Nah man, I was just pointing out that prohm can't get all the credit for Tyrese. Look at this thread. If prohm can't be blamed for Zion and Lewis, then he certainly can't get all the credit for Tyrese development when he wasn't even his only coach.
I don't think anyone is giving Prohm full credit for Tyrese's success and progress, because that's not fair to Tyrese. Prohm gave Tyrese the exact same opportunities as everyone else on the team. Tyrese has succeeded for a variety of reasons, whether that be God given ability, timing, effort put in the gym after practice and in the off-season, etc.
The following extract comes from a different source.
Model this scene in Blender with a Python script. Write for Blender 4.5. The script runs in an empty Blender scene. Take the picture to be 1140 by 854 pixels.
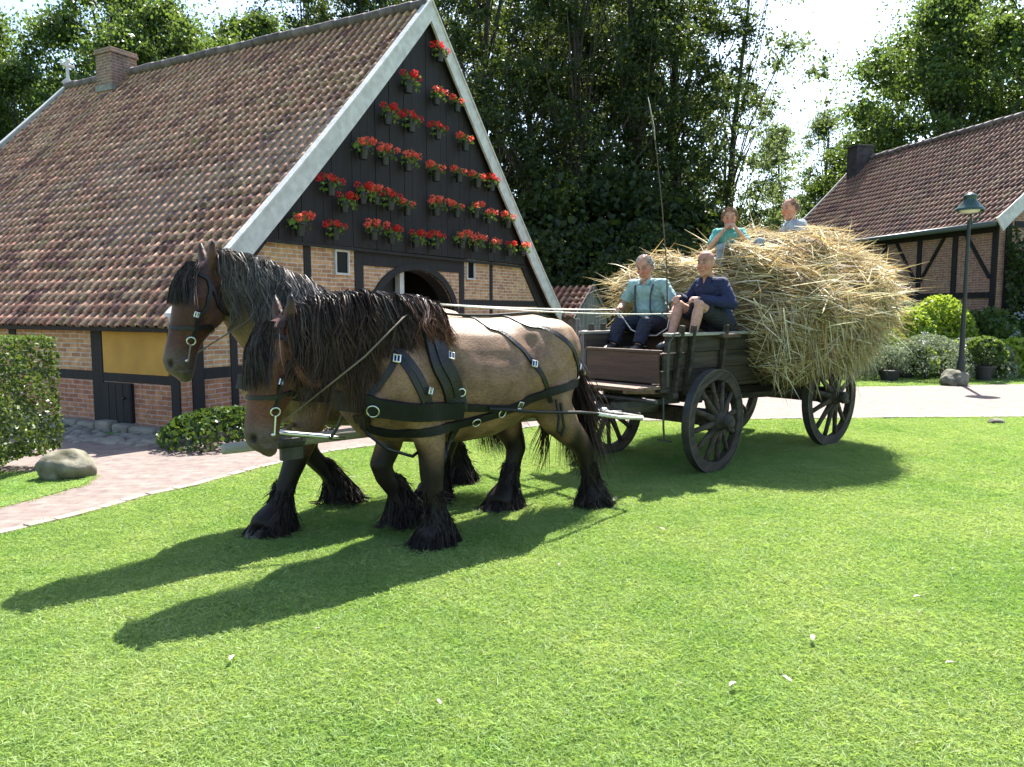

Just because you give all those opportunities, it doesn't mean everyone's going to progress to the same level or at the same time. Everyone is different. Someone could do the exact same thing as Tyrese but show no signs of progression whatsoever, and frankly that happens to SO many college players. Lots of them never get better, or even if they do, it's not drastic and it's not able to seen out on the floor during a game. And sometimes even when a player looks to have progressed, it can take a bad practice or a bad game for those guys to revert back to their ways, sort of like Conditt did this year.
Prohm is the head coach, so he should take the blame for a variety of things, even if those things seem out of his control. If Zion and Lewis couldn't figure it out and progress either skill wise or mentally, then it's on Prohm for recruiting them, but you can't predict the future. Guys don't progress all the time. This happens everywhere. Every single player on the team is not going to end up being able to play significant minutes. Zion and Lewis are being brought to light because we needed them this year to have been a good team but they weren't. Anderson and Leech's open spots hurt this team incredibly. If those could've been used on capable freshman, grad transfers, or JUCO guys, we likely wouldn't have been this bad. Those spots being opened however gave Prohm the opportunity to offer pretty good recruits for next year.